Tuesday, January 3, 2012

CG fantasy and ... check out this 3D water!


Happily 3D modeling in DAZ and Bryce, and painting in Photoshop ... having a ball doing the things I always imagined, but couldn't do before I opened the box that magically appeared under the Christmas tree. (We don't have a chimney, because we don't have a fireplace. I guess Santa must have teleported in. In fact, a guy of that girth must be teleporting down chimneys. Right?)

Above: the Raven again, and some very cool painting effects. Also very simple. But sometimes the simple things are the ones that work out the best. Now for something that was faaaaar from simple!

You might assume this was done in Bryce:


Bryce landscape. Is it? Nope. Well ... I guess you could say it's a bit of a hybrid, becase that is a Bryce sky I used as the backdrop, and the ground, the "terrain" was created in Bryce, before being exported as an OBJ Object. But the scene was built and rendered in DAZ Studio 3. I've uploaded it at full size, and I urge you to click on it, see the details -- and in particular, the water! But --

I also know that these pleas often fall on deaf ears, so here ... here's a swatch out of the picture, at full size, so you can at the very least see that water:


Yep, all done in DAZ, not Bryce, with just a tiny bit of overpainting in Photoshop (birds in the sky; grasses on the skyline). Any Photoshop painting on the water? Nope. So -- how was it done?

First, I created the "terrain" in Bryce, and exported it as an OBJ. This was imported into DAZ, and it was given a diffuse map -- a huuuuuge picture of grassy ground -- and an immense displacement map to ruck up the surface into loads of teeny tiny detail that looks like grass or groundcover plants. The terrain has mounds and hollows ... so I created a "primitive," a simple plane, which became the surface of the water. This was jiggled into place in the hollows ... I put an image of the surface of a lake on it; and an opacity map which told it to be transparent in wave-shaped patches; and a displacement map that told it to assume the shape of waves; then I told it to be glossy, or shiny, and highly reflective. I set rocks and boulders under the surface, to show through, then went along planting ferns and grasses and shrubs along the water's edge. The lights were a challenge: full daylight, very bright, but starting to get along through afternoon. The weather: fine, with a high haze. Several dozen test renders ... then set it to raytrace. And even with the new computer, it took about an hour and a half. On the old computer? It would have been a complete system crash before I even got the plants into place!

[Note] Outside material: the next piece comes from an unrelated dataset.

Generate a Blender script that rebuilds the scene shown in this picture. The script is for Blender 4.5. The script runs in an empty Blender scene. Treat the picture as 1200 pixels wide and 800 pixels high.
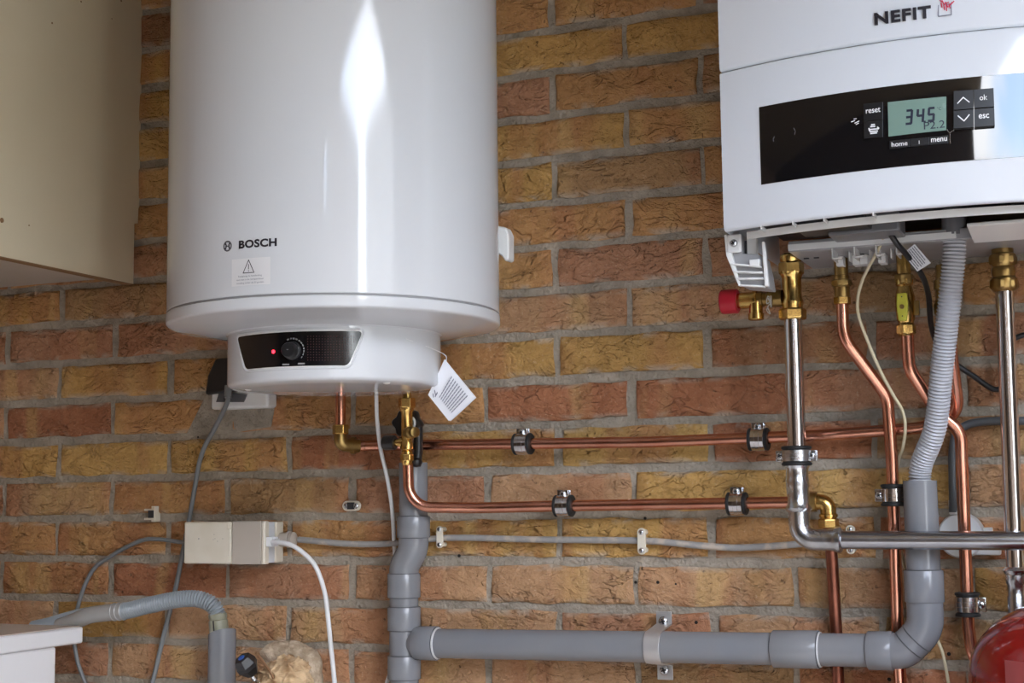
import bpy, bmesh, math, random
from mathutils import Vector as V, Matrix, noise

random.seed(7)
SC = bpy.context.scene
COL = SC.collection

# ------------------------------------------------------------------ camera
F, YAW, PITCH, ROLL = 1734.0, -0.399878, 0.108167, -0.011245
CAM = V((0.595674, -1.896547, 1.02))
cy_, sy_ = math.cos(YAW), math.sin(YAW)
cp_, sp_ = math.cos(PITCH), math.sin(PITCH)
FW = V((sy_ * cp_, cy_ * cp_, sp_))
_r0 = V((cy_, -sy_, 0)); _u0 = _r0.cross(FW)
RT = math.cos(ROLL) * _r0 + math.sin(ROLL) * _u0
UP = -math.sin(ROLL) * _r0 + math.cos(ROLL) * _u0
cd = bpy.data.cameras.new('camera'); cam = bpy.data.objects.new('camera', cd); COL.objects.link(cam)
cam.matrix_world = Matrix(((RT.x, UP.x, -FW.x, CAM.x), (RT.y, UP.y, -FW.y, CAM.y), (RT.z, UP.z, -FW.z, CAM.z), (0, 0, 0, 1)))
cd.sensor_width = 36.0; cd.lens = F * 36 / 1200; cd.clip_start = 0.05; cd.clip_end = 200
SC.camera = cam

# ------------------------------------------------------------------ sky and exposure
W = bpy.data.worlds.new('sky'); SC.world = W; W.use_nodes = True
nt = W.node_tree; nt.nodes.clear()
def wn(t): return nt.nodes.new(t)
out = wn('ShaderNodeOutputWorld'); bg = wn('ShaderNodeBackground'); sky = wn('ShaderNodeTexSky')
sky.sky_type = 'NISHITA'; sky.sun_disc = False; sky.sun_elevation = math.radians(42); sky.sun_rotation = math.radians(120)
tc = wn('ShaderNodeTexCoord'); mp = wn('ShaderNodeMapping'); mp.inputs['Scale'].default_value = (1.6, 1.6, 3.0)
nz = wn('ShaderNodeTexNoise'); nz.inputs['Scale'].default_value = 2.2; nz.inputs['Detail'].default_value = 6
rp = wn('ShaderNodeValToRGB'); rp.color_ramp.elements[0].position = .46; rp.color_ramp.elements[1].position = .60
mx = wn('ShaderNodeMix'); mx.data_type = 'RGBA'
mx.inputs[7].default_value = (6.0, 6.1, 6.3, 1)
nt.links.new(tc.outputs['Generated'], mp.inputs['Vector']); nt.links.new(mp.outputs[0], nz.inputs['Vector'])
nt.links.new(nz.outputs[0], rp.inputs[0]); nt.links.new(rp.outputs[0], mx.inputs[0])
nt.links.new(sky.outputs[0], mx.inputs[6]); nt.links.new(mx.outputs[2], bg.inputs[0]); nt.links.new(bg.outputs[0], out.inputs[0])
bg.inputs[1].default_value = 1.0
sl_ = bpy.data.lights.new('sun', 'SUN'); sl_.energy = 4; sl_.angle = math.radians(.6); sl_.color = (1.0, .96, .90)
sun = bpy.data.objects.new('sun', sl_); COL.objects.link(sun); sun.location = (4, 2, 7)
sun.rotation_euler = V((-.55, -.35, -1.2)).to_track_quat('-Z', 'Y').to_euler()

vs = SC.view_settings
vs.view_transform = 'Standard'; vs.look = 'None'; vs.exposure = 0.98; vs.gamma = 1.0; vs.use_curve_mapping = False
SC.cycles.use_denoising = True
SC.cycles.max_bounces = 10; SC.cycles.diffuse_bounces = 5; SC.cycles.glossy_bounces = 5
SC.cycles.sample_clamp_indirect = 8.0
SC.cycles.caustics_reflective = False; SC.cycles.caustics_refractive = False

# ------------------------------------------------------------------ helpers
def P(px, py, d=0.0):
    """World point at distance d in front of the brick wall (y = 0) on the photograph's line of sight."""
    v = FW * F + RT * (px - 600) + UP * (400 - py)
    return CAM + v * ((-d - CAM.y) / v.y)
def PX(px, py, X):
    v = FW * F + RT * (px - 600) + UP * (400 - py)
    return CAM + v * ((X - CAM.x) / v.x)
def PP(l): return [P(*a) for a in l]

def fillet(pts, R, n=10):
    pts = [V(p) for p in pts]; o = [pts[0]]
    for i in range(1, len(pts) - 1):
        a, b, c = pts[i - 1], pts[i], pts[i + 1]
        r = R[i - 1] if isinstance(R, (list, tuple)) else R
        d1 = (a - b); d2 = (c - b); l1 = d1.length; l2 = d2.length; d1 /= l1; d2 /= l2
        ang = d1.angle(d2)
        if ang > math.pi - .02: o.append(b); continue
        t = min(r / math.tan(ang / 2), l1 * .49, l2 * .49); r = t * math.tan(ang / 2)
        cdir = (d1 + d2).normalized(); cc = b + cdir * (r / math.sin(ang / 2))
        p0 = b + d1 * t - cc; p1 = b + d2 * t - cc
        tot = p0.angle(p1); ax = p0.cross(p1).normalized()
        for k in range(n + 1): o.append(cc + Matrix.Rotation(tot * k / n, 3, ax) @ p0)
    o.append(pts[-1]); return o
def spline(pts, n=8):
    pts = [V(p) for p in pts]; q = [2 * pts[0] - pts[1]] + pts + [2 * pts[-1] - pts[-2]]; o = []
    for i in range(1, len(q) - 2):
        a, b, c, d = q[i - 1:i + 3]
        for k in range(n):
            t = k / n
            o.append(.5 * ((2 * b) + (c - a) * t + (2 * a - 5 * b + 4 * c - d) * t * t + (3 * b - a - 3 * c + d) * t ** 3))
    o.append(pts[-1]); return o
def resample(pts, step):
    o = [pts[0]]; acc = 0
    for a, b in zip(pts, pts[1:]):
        L = (b - a).length; s = step - acc
        while s <= L:
            o.append(a + (b - a) * (s / L)); s += step
        acc = (acc + L) % step
    return o

def frame_of(ax):
    ax = V(ax).normalized(); h = V((0, 0, 1)) if abs(ax.z) < .9 else V((0, 1, 0))
    x = h.cross(ax).normalized(); return x, ax.cross(x), ax

class MB:
    def __init__(s): s.bm = bmesh.new()
    def quad(s, *pts):
        s.bm.faces.new([s.bm.verts.new(V(p)) for p in pts]); return s
    def box(s, c, size, rot=None):
        c = V(c); m = rot if rot is not None else Matrix.Identity(3)
        vs_ = [s.bm.verts.new(c + m @ V((x * size[0] / 2, y * size[1] / 2, z * size[2] / 2))) for z in (-1, 1) for y in (-1, 1) for x in (-1, 1)]
        for f in ((0, 2, 3, 1), (4, 5, 7, 6), (0, 1, 5, 4), (2, 6, 7, 3), (0, 4, 6, 2), (1, 3, 7, 5)): s.bm.faces.new([vs_[i] for i in f])
        return s
    def bb(s, a, b): return s.box([(i + j) / 2 for i, j in zip(a, b)], [abs(i - j) for i, j in zip(a, b)])
    def rings(s, rings, closed=True, cap=True):
        R = [[s.bm.verts.new(p) for p in r] for r in rings]; n = len(R[0])
        for a, b in zip(R, R[1:]):
            for i in range(n if closed else n - 1): s.bm.faces.new((a[i], a[(i + 1) % n], b[(i + 1) % n], b[i]))
        if cap:
            for r, rv in ((R[0], True), (R[-1], False)):
                try: s.bm.faces.new(list(reversed(r)) if rv else r)
                except ValueError: pass
        return s
    def lathe(s, prof, o, ax, seg=32, cap=True, a0=0.0):
        x, y, z = frame_of(ax); o = V(o)
        return s.rings([[o + z * h + (x * math.cos(a0 + 2 * math.pi * k / seg) + y * math.sin(a0 + 2 * math.pi * k / seg)) * r for k in range(seg)] for r, h in prof], cap=cap)
    def cyl(s, a, b, r, seg=24, bev=0.0, a0=0.0):
        a, b = V(a), V(b); L = (b - a).length
        pr = [(r, 0), (r, L)] if not bev else [(r - bev, 0), (r, bev), (r, L - bev), (r - bev, L)]
        return s.lathe(pr, a, b - a, seg, a0=a0)
    def annulus(s, c, ax, r0, r1, w, seg=28, bev=0.0008):
        x, y, z = frame_of(ax); c = V(c); h = w / 2
        pr = [(r0, -h), (r1 - bev, -h), (r1, -h + bev), (r1, h - bev), (r1 - bev, h), (r0, h), (r0, -h)]
        return s.lathe(pr, c, ax, seg, cap=False)
    def tube(s, pts, r, seg=16, cap=True):
        pts = [V(p) for p in pts]; n = len(pts); rr = r if isinstance(r, (list, tuple)) else [r] * n
        T = []
        for i in range(n):
            t = pts[min(i + 1, n - 1)] - pts[max(i - 1, 0)]; T.append(t.normalized())
        x, y, _ = frame_of(T[0]); rg = []
        for i in range(n):
            x = (x - T[i] * x.dot(T[i])).normalized(); y = T[i].cross(x)
            rg.append([pts[i] + (x * math.cos(2 * math.pi * k / seg) + y * math.sin(2 * math.pi * k / seg)) * rr[i] for k in range(seg)])
        return s.rings(rg, cap=cap)
    def prism(s, poly, ex):
        poly = [V(p) for p in poly]; ex = V(ex)
        a = [s.bm.verts.new(p) for p in poly]; b = [s.bm.verts.new(p + ex) for p in poly]
        s.bm.faces.new(a); s.bm.faces.new(list(reversed(b)))
        for i in range(len(a)): s.bm.faces.new((a[i], b[i], b[(i + 1) % len(a)], a[(i + 1) % len(a)]))
        return s
    def ball(s, c, r, sub=3, sc=(1, 1, 1), disp=None):
        res = bmesh.ops.create_icosphere(s.bm, subdivisions=sub, radius=1)
        for v in res['verts']:
            k = 1 + (disp(v.co) if disp else 0)
            v.co = V(c) + V((v.co.x * sc[0], v.co.y * sc[1], v.co.z * sc[2])) * r * k
        return s
    def build(s, name, mat, parent=None, smooth=True, bevel=0, kind=None, color=None, origin=None, ang=38):
        bm = s.bm; bmesh.ops.recalc_face_normals(bm, faces=bm.faces[:])
        off = V(OFF[parent.name]) if parent else V((0, 0, 0))
        my = V(origin) if origin is not None else off
        for v in bm.verts: v.co -= my
        if smooth:
            for f in bm.faces: f.smooth = True
            for e in bm.edges:
                if len(e.link_faces) == 2 and e.calc_face_angle(0) > math.radians(ang): e.smooth = False
        me = bpy.data.meshes.new(name); bm.to_mesh(me); bm.free()
        o = bpy.data.objects.new(name, me); COL.objects.link(o)
        if mat: me.materials.append(mat)
        o.location = my - off
        if parent: o.parent = parent
        OFF[o.name] = tuple(my)
        if bevel:
            b = o.modifiers.new('bevel', 'BEVEL'); b.width = bevel; b.segments = 2; b.limit_method = 'ANGLE'
        if kind: o['kind'] = kind
        if color: o.color = color
        return o
OFF = {}
def thing(name, label, cat, loc, group=None):
    o = bpy.data.objects.new(name, None); COL.objects.link(o); o.location = loc; o.empty_display_size = .02
    o['label'] = label; o['category'] = cat
    if group: o['group'] = group
    OFF[o.name] = tuple(loc); return o
def tag(o, label, cat, group=None):
    o['label'] = label; o['category'] = cat
    if group: o['group'] = group
    return o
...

The good news: the new machine is powerful enough to render all that in the background, while I go on and do something else in the foreground:


Hand painted from a digitally-derived sketch ... I was trying to get a watercolor effect, and I'm not a hundred miles away from it. There's so many different ways to do this kind of work -- what I'm trying to do now is to get my brain wired up for freehand work with the mouse pen. Don't want to lay down some serious cash for a good one (Wacom) before the brain can handle it. So right now, I have an old Digitizer pad with a new Kanvus pen, running on the generic, plug-and-play drivers from Windows 7 ... you might not believe it, but it actually works, quite well enough for me to paint up a storm and get the brain wired up for doing this before I head off to Wacom's website and spend some silly money. 

I really am having a blast with art ... and I hope you're enjoying the results! Thanks for visiting, and watch out for a lot more, and some very new things, now that the capability is sitting on the desktop. (Thank you, thank you, once again, to my husband, who knew exactly what to put under the Christmas tree ... and he didn't have to squish down any chimneys to do it!)